Do you see in your development division a move toward green or a demand for green homes?

Our development team is very tuned into it and they do advise. Nothing is on paper yet when we speak to these developers and they’re doing focus groups with our very bright, tuned-in group, to tell [potential clients] that not only does it benefit them for tax reasons, but that the consumer really is looking for this. The consumer wants to do it. I think there’s still a push-back: it costs a great deal, especially in this environment. But most of the developments that have chosen to go green are being able to do it competitively. So we very strongly urge them and help them in every way we can to guide them in that direction.

You’ve spent your career in real estate management in New York City. What are some of the changes you’ve witnessed in the profession in these 25 years?

I’ve seen an incredible rise in the professionalism and the pride of the industry.

When I started in the ’70s, a very large majority of buildings in the city were rentals. It wasn’t until the early ’80s when many of the owners of rental buildings started to do co-op conversions. Then as development took starts and stops, obviously new condos came on the market. Probably at least two-thirds of our city is still rentals, which surprises most people.

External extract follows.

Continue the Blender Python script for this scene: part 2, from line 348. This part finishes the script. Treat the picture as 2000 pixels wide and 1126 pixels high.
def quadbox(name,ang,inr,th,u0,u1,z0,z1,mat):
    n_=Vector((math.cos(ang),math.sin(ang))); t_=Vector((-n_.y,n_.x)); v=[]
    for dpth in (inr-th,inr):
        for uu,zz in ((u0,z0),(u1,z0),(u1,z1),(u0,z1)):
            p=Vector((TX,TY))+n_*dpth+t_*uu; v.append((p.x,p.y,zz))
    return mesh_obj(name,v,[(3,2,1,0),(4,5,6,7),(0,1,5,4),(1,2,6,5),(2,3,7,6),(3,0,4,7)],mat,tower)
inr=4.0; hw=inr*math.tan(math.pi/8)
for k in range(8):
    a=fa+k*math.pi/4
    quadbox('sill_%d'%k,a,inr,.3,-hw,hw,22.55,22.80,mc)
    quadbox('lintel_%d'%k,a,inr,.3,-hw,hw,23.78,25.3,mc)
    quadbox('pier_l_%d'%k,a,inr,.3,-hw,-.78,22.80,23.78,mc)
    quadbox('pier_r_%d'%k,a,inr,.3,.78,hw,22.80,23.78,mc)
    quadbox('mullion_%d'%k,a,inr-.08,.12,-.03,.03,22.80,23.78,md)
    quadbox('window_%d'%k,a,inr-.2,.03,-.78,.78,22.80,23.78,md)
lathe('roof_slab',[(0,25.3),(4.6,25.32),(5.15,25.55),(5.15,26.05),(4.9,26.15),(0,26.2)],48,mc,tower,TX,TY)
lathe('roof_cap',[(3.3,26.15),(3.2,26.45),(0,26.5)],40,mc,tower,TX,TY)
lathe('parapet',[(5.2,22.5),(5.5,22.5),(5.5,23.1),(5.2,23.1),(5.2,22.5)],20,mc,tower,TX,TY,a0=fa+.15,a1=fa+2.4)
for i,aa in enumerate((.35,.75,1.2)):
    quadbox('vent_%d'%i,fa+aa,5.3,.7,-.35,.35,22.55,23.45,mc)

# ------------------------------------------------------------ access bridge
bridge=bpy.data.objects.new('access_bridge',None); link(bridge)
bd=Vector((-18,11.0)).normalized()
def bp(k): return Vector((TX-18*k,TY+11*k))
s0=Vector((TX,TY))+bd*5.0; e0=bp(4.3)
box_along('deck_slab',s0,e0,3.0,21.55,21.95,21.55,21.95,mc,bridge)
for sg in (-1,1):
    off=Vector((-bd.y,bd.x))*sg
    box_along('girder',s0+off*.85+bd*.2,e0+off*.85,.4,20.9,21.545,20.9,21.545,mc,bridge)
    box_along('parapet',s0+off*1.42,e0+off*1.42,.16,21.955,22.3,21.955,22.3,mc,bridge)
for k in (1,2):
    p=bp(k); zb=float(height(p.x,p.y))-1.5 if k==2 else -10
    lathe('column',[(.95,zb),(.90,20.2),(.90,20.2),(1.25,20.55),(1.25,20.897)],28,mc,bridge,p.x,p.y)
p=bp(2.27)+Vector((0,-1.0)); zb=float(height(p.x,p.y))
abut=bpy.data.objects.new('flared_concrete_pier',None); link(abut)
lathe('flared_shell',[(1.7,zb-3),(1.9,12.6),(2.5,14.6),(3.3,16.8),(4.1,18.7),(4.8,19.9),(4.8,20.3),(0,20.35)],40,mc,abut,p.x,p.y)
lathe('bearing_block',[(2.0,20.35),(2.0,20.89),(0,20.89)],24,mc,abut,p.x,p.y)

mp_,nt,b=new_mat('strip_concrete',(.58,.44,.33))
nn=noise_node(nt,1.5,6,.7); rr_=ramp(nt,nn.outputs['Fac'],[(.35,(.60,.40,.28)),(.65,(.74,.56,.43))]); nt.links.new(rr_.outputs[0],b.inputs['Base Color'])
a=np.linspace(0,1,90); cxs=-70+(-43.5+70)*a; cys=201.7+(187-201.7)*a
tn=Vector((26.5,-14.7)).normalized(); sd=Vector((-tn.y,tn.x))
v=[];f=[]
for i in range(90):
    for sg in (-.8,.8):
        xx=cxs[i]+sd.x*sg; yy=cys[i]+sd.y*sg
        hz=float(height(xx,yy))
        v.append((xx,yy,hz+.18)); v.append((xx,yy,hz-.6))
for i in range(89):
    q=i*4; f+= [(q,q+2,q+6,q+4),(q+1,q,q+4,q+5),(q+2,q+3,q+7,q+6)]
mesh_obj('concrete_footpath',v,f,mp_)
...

We were a much smaller community when I started, and the product you had was usually fairly high-end: it was your white glove buildings, up and down the major avenues. Downtown had very little. The East Side had probably more than the others. Some of the communities were not even thought of at the time. As we grew, we understood more that we needed to be connected to our professional organization, which in New York is the Residential Board of New York. I witnessed the Residential Board of New York putting together a residential division, believe it or not, in the ’80s. The early ’80s, it was mostly commercial. We realized that we had to stand together and set guidelines and rules and regulations, and professional practices for ourselves to then bring to our agents.

So we now as a community have some rules and regulations that make us an unbelievably professional organization. I’ve seen us agree to mandatory co-broker all of our listings. But we, as the Real Estate Board of New York, created the REBNY listing service, and to be a member of that, you must co-broker immediately all of your exclusive listings. We have truly put the consumer ahead of our own goals. And we talk to each other. If I have a problem with one of my competitors on the way the transaction is going, we pick up the phone. We’ve just evolved to a very cohesive professional group that we’re all very proud of.

What’s some of the unfinished business in your career?

My involvement will always be with my professional organization and we’re ever-evolving. We see, in the real estate community, lots of changes. There was a recent ruling regarding virtual office Web sites, which in New York is something we’ve not really seen a great deal of yet. So [we have to] look outward. With an organization such as REBNY and all of this coming together, we’re always asking, are there changes in the law? Are there any ways we can improve how we do business? That’s something I will always be at the forefront of. Within the company, I use the term “strategic growth.” We are a firm that will always look for opportunities and growth potential that will serve our agents, our brand, and our consumers. So I see a lot of growth and opportunity for the community and Halstead in particular. I’m thrilled to be at the forefront of that.